Maybe but surely the idea with DDR4 is that it will ultimately go rather faster than any DDR3 (And some power saving thrown in iirc?).

With the net chip size thing, it does look arguable if the quad core K's as currently envisaged really make as much sense as they once did. Either a slightly more modestly clocked 6 core, or all out on the GPU would seemingly both be very possible in the same sort of power window.

No doubt they know what'll sell
 

zir_blazer

Golden Member
Jun 6, 2013
1,223
514
136
So Kentsfield and Lynnfield had about 2.5x larger die area than Skylake, despite not having any iGPU.
Basically, Intel is getting ridiculous price premiums for rather small dies.
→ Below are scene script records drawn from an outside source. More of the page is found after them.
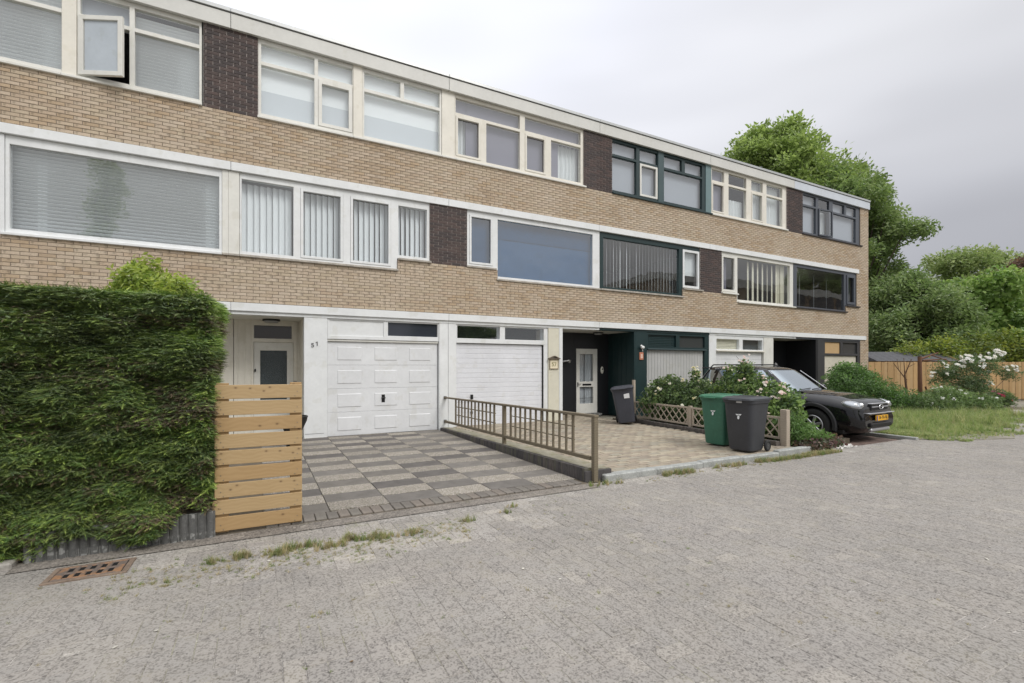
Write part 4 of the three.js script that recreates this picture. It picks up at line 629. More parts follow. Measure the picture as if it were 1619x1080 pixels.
// ---- wheeled bins
function loft(sec) {                        // closed rounded-rectangle sections [y, halfW, halfD, cx, cz] joined into a smooth skin
  const n = 32, P = [], I = [];
  for (const [y, w, d, cx = 0, cz = 0, e = 7] of sec) for (let k = 0; k < n; k++) { const t = k / n * 2 * Math.PI, c = Math.cos(t), s = Math.sin(t); P.push(cx + w * Math.sign(c) * Math.pow(Math.abs(c), 2 / e), y, cz + d * Math.sign(s) * Math.pow(Math.abs(s), 2 / e)); }
  for (let j = 0; j < sec.length - 1; j++) for (let k = 0; k < n; k++) { const a = j * n + k, b = j * n + (k + 1) % n; I.push(a, a + n, b, b, a + n, b + n); }
  const cap = (j, up) => { const b = P.length / 3, s = sec[j]; P.push(s[3] ?? 0, s[0], s[4] ?? 0); for (let k = 0; k < n; k++) { const a = j * n + k, c = j * n + (k + 1) % n; I.push(...(up ? [b, c, a] : [b, a, c])); } };
  cap(0, false); cap(sec.length - 1, true);
  const g = new THREE.BufferGeometry(); g.setAttribute('position', new THREE.Float32BufferAttribute(P, 3)); g.setIndex(I);
  return g;
}
const crease = (g, ang = 0.6) => { // split hard edges
  const o = g.index ? g.toNonIndexed() : g, p = o.attributes.position, n = p.count, F = [], key = new Map(), a = V(0, 0, 0), b = V(0, 0, 0), c = V(0, 0, 0);
  const kk = (i) => `${Math.round(p.getX(i) * 1e4)},${Math.round(p.getY(i) * 1e4)},${Math.round(p.getZ(i) * 1e4)}`;
  for (let f = 0; f < n / 3; f++) { a.fromBufferAttribute(p, 3 * f); b.fromBufferAttribute(p, 3 * f + 1); c.fromBufferAttribute(p, 3 * f + 2); const N = b.clone().sub(a).cross(c.clone().sub(a)), A = N.length(); F.push([N.normalize(), A]); for (let k = 0; k < 3; k++) { const q = kk(3 * f + k); (key.get(q) ?? key.set(q, []).get(q)).push(f); } }
  const out = new Float32Array(n * 3), cs = Math.cos(ang), s = V(0, 0, 0);
  for (let f = 0; f < n / 3; f++) for (let k = 0; k < 3; k++) { s.set(0, 0, 0); for (const q of key.get(kk(3 * f + k))) if (F[q][0].dot(F[f][0]) > cs) s.addScaledVector(F[q][0], F[q][1]); s.normalize(); out.set([s.x, s.y, s.z], 9 * f + 3 * k); }
  o.setAttribute('normal', new THREE.BufferAttribute(out, 3)); return metreUV(o);
};
const tPlastic = tex(256, 256, (u, v) => { const a = fbm(u, v, 5, 4, 321), g = vnoise(u * 128, v * 128, 128, 9), s = sstep(0.62, 0.72, fbm(u * 1, v, 20, 3, 325)); return 0.88 + 0.22 * (a - 0.5) + 0.08 * (g - 0.5) + 0.1 * s; }, true, 0.7);
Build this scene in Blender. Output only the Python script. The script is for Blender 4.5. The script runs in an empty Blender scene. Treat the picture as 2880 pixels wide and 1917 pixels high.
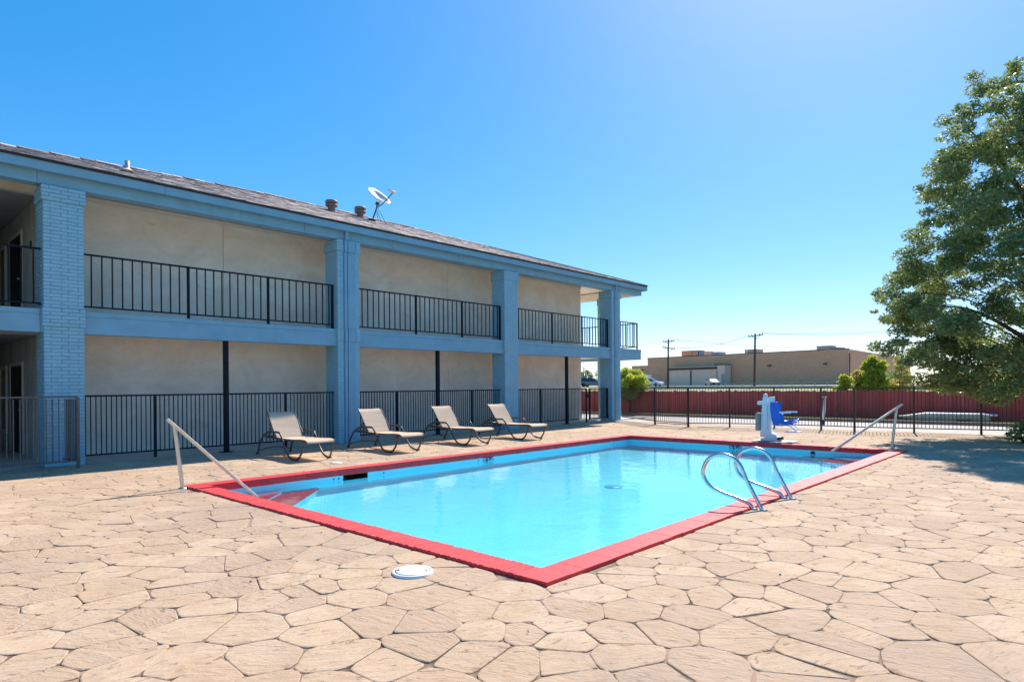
import bpy, math, random
import numpy as np
from mathutils import Matrix, Vector, Quaternion

scene = bpy.context.scene
C = scene.collection
R = math.radians
random.seed(7)
rng = np.random.default_rng(11)

# ------------------------------------------------------------------ camera, sky, sun, exposure
HEAD = math.atan2(1342, 1450.6)
FW = Vector((math.cos(HEAD), math.sin(HEAD), 0)); RT = Vector((math.sin(HEAD), -math.cos(HEAD), 0)); UP = Vector((0, 0, 1))
ROLL = 0.008
xc = RT * math.cos(ROLL) - UP * math.sin(ROLL)
yc = RT * math.sin(ROLL) + UP * math.cos(ROLL)
cam = bpy.data.cameras.new('camera'); camo = bpy.data.objects.new('camera', cam); C.objects.link(camo)
m = Matrix.Identity(4)
for i in range(3):
    m[i][0] = xc[i]; m[i][1] = yc[i]; m[i][2] = -FW[i]
m[2][3] = 1.5
camo.matrix_world = m
cam.sensor_width = 36; cam.lens = 36 * 1773.2 / 2880; cam.shift_y = (1083.9 - 958.5) / 2880
cam.clip_end = 6000; cam.clip_start = 0.05
scene.camera = camo

SUN = Vector((0.97, 0.235, 1.0)).normalized()
world = bpy.data.worlds.new('World'); scene.world = world; world.use_nodes = True
wn = world.node_tree; wn.nodes.clear()
sky = wn.nodes.new('ShaderNodeTexSky'); sky.sky_type = 'NISHITA'; sky.sun_disc = False
sky.sun_elevation = math.asin(SUN.z); sky.sun_rotation = math.atan2(SUN.x, SUN.y)
sky.altitude = 1500; sky.air_density = 1.0; sky.dust_density = 1.0; sky.ozone_density = 4.0
hs = wn.nodes.new('ShaderNodeHueSaturation'); hs.inputs['Saturation'].default_value = 1.8
gmn = wn.nodes.new('ShaderNodeGamma'); gmn.inputs['Gamma'].default_value = 0.6
bg = wn.nodes.new('ShaderNodeBackground'); bg.inputs['Strength'].default_value = 0.15
wo = wn.nodes.new('ShaderNodeOutputWorld')
wn.links.new(sky.outputs[0], gmn.inputs['Color']); wn.links.new(gmn.outputs[0], hs.inputs['Color']); wn.links.new(hs.outputs[0], bg.inputs['Color']); wn.links.new(bg.outputs[0], wo.inputs['Surface'])

sl = bpy.data.lights.new('sun', 'SUN'); sl.energy = 2.9; sl.angle = R(0.53); sl.color = (1.0, 0.93, 0.82)
sl.cycles.is_caustics_light = True      # sunlight refracts through the water onto the pool floor
slo = bpy.data.objects.new('sun', sl); C.objects.link(slo); slo.rotation_euler = SUN.to_track_quat('Z', 'Y').to_euler(); slo.location = (30, 8, 40)

scene.view_settings.view_transform = 'Standard'; scene.view_settings.look = 'None'
scene.view_settings.exposure = 1.37; scene.view_settings.gamma = 1.0; scene.view_settings.use_curve_mapping = False
try:
    scene.cycles.max_bounces = 8; scene.cycles.transparent_max_bounces = 16; scene.cycles.use_denoising = True
    scene.cycles.sample_clamp_indirect = 8
except Exception:
    pass

# ------------------------------------------------------------------ materials
MATS = {}
def nodes(name):
    mt = bpy.data.materials.new(name); mt.use_nodes = True
    nt = mt.node_tree; nt.nodes.clear()
    out = nt.nodes.new('ShaderNodeOutputMaterial'); b = nt.nodes.new('ShaderNodeBsdfPrincipled')
    nt.links.new(b.outputs[0], out.inputs['Surface'])
    MATS[name] = mt
    return mt, nt, b, out
def N(nt, t, **kw):
    n = nt.nodes.new(t)
    for k, v in kw.items():
        if k in n.inputs: n.inputs[k].default_value = v
        else: setattr(n, k, v)
    return n
def L(nt, a, b): nt.links.new(a, b)
def c4(c): return (c[0], c[1], c[2], 1)
def noise(nt, vec, scale, detail=5, rough=.6, dist=0.0):
    n = N(nt, 'ShaderNodeTexNoise'); n.inputs['Scale'].default_value = scale; n.inputs['Detail'].default_value = detail
    n.inputs['Roughness'].default_value = rough; n.inputs['Distortion'].default_value = dist
    L(nt, vec, n.inputs['Vector']); return n.outputs['Fac']
def mapv(nt, vec, scale=(1, 1, 1), rot=(0, 0, 0)):
    n = N(nt, 'ShaderNodeMapping'); n.inputs['Scale'].default_value = scale; n.inputs['Rotation'].default_value = rot
    L(nt, vec, n.inputs['Vector']); return n.outputs[0]
def ramp(nt, fac, a, b, ca, cb):
    n = N(nt, 'ShaderNodeValToRGB'); e = n.color_ramp.elements
    e[0].position = a; e[1].position = b; e[0].color = ca if len(ca) == 4 else c4(ca); e[1].color = cb if len(cb) == 4 else c4(cb)
    L(nt, fac, n.inputs[0]); return n.outputs[0]
def mixc(nt, fac, a, b, mode='MIX'):
    n = N(nt, 'ShaderNodeMix'); n.data_type = 'RGBA'; n.blend_type = mode
    for s, v in ((n.inputs['Factor'], fac), (n.inputs[6], a), (n.inputs[7], b)):
        if isinstance(v, (int, float)): s.default_value = v
        elif isinstance(v, (tuple, list)): s.default_value = c4(v)
        else: L(nt, v, s)
    return n.outputs[2]
def math_n(nt, op, a, b=None):
    n = N(nt, 'ShaderNodeMath'); n.operation = op
    for s, v in ((n.inputs[0], a), (n.inputs[1], b)):
        if v is None: continue
        if isinstance(v, (int, float)): s.default_value = v
        else: L(nt, v, s)
    return n.outputs[0]
def bump(nt, b, h, strength, dist=0.01):
    n = N(nt, 'ShaderNodeBump'); n.inputs['Strength'].default_value = strength; n.inputs['Distance'].default_value = dist
    L(nt, h, n.inputs['Height']); L(nt, n.outputs[0], b.inputs['Normal'])
def pm(name, col, rough=.6, var=.15, scale=4., bmp=0., bscale=60., metal=0., spec=.5, stretch=(1, 1, 1), rnd=0., dirt=None, dscale=1.2, dpos=(.52, .72), rvar=.12, coat=0):
    """general painted / mineral / metal surface: two noise layers of colour, roughness variation, fine relief"""
    mt, nt, b, out = nodes(name)
    pos = N(nt, 'ShaderNodeNewGeometry').outputs['Position']
    v = mapv(nt, pos, stretch)
    n1 = noise(nt, v, scale, 7, .62)
    lo = tuple(max(0, x * (1 - var)) for x in col); hi = tuple(min(1, x * (1 + var)) for x in col)
    c = ramp(nt, n1, .3, .7, lo, hi)
    if rnd:
        oi = N(nt, 'ShaderNodeObjectInfo').outputs['Random']
        g = math_n(nt, 'ADD', math_n(nt, 'MULTIPLY', oi, 2 * rnd), 1 - rnd)
        hsv = N(nt, 'ShaderNodeHueSaturation'); L(nt, c, hsv.inputs['Color']); L(nt, g, hsv.inputs['Value']); c = hsv.outputs[0]
    if dirt:
        n2 = noise(nt, v, dscale, 8, .7, .4)
        f = ramp(nt, n2, dpos[0], dpos[1], (0, 0, 0), (1, 1, 1))
        c = mixc(nt, f, c, dirt)
    L(nt, c, b.inputs['Base Color'])
    nr = noise(nt, v, scale * 3.1, 4)
    rr = N(nt, 'ShaderNodeMapRange'); rr.inputs['To Min'].default_value = max(.02, rough - rvar); rr.inputs['To Max'].default_value = min(1, rough + rvar)
    L(nt, nr, rr.inputs[0]); L(nt, rr.outputs[0], b.inputs['Roughness'])
    b.inputs['Metallic'].default_value = metal; b.inputs['Specular IOR Level'].default_value = spec
    if coat: b.inputs['Coat Weight'].default_value = coat
    if bmp: bump(nt, b, noise(nt, v, bscale, 6, .65), bmp)
    return mt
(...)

The fault is not the IGP. Intel has show us enough examples that they believe than the GPU is merely worth 20 U$D or so of the total Processor cost on several SKUs (Core i5 2550K, Xeons E3 with no IGP). Without IGP, chances are that we would still have DC and QC dies, just smaller, and from which Intel gets an even more ridiculos price premium.
The IGP itself was a game changer for typical users since now you can't really go wrong, or not have support for something, even on very budget builds. Is not like 15 years ago during the K6-II era where unaware customers purchased computers that came with crappy SiS graphics that lacked DirectX and OpenGL support. Performance is rather decent from current Intel IGPs for mainstream usage. And their Linux Driver is Open Source, not like AMD and nVidia that just provide binary ones.


Just think what kind of CPU we could have if Intel made Skylake as big as those two... :hmm: I guess it would be mostly more CPu and GPU cores, because making the core itself bigger does not seem to gain as much IPC any longer.
Broadwell SoC is a rather good example.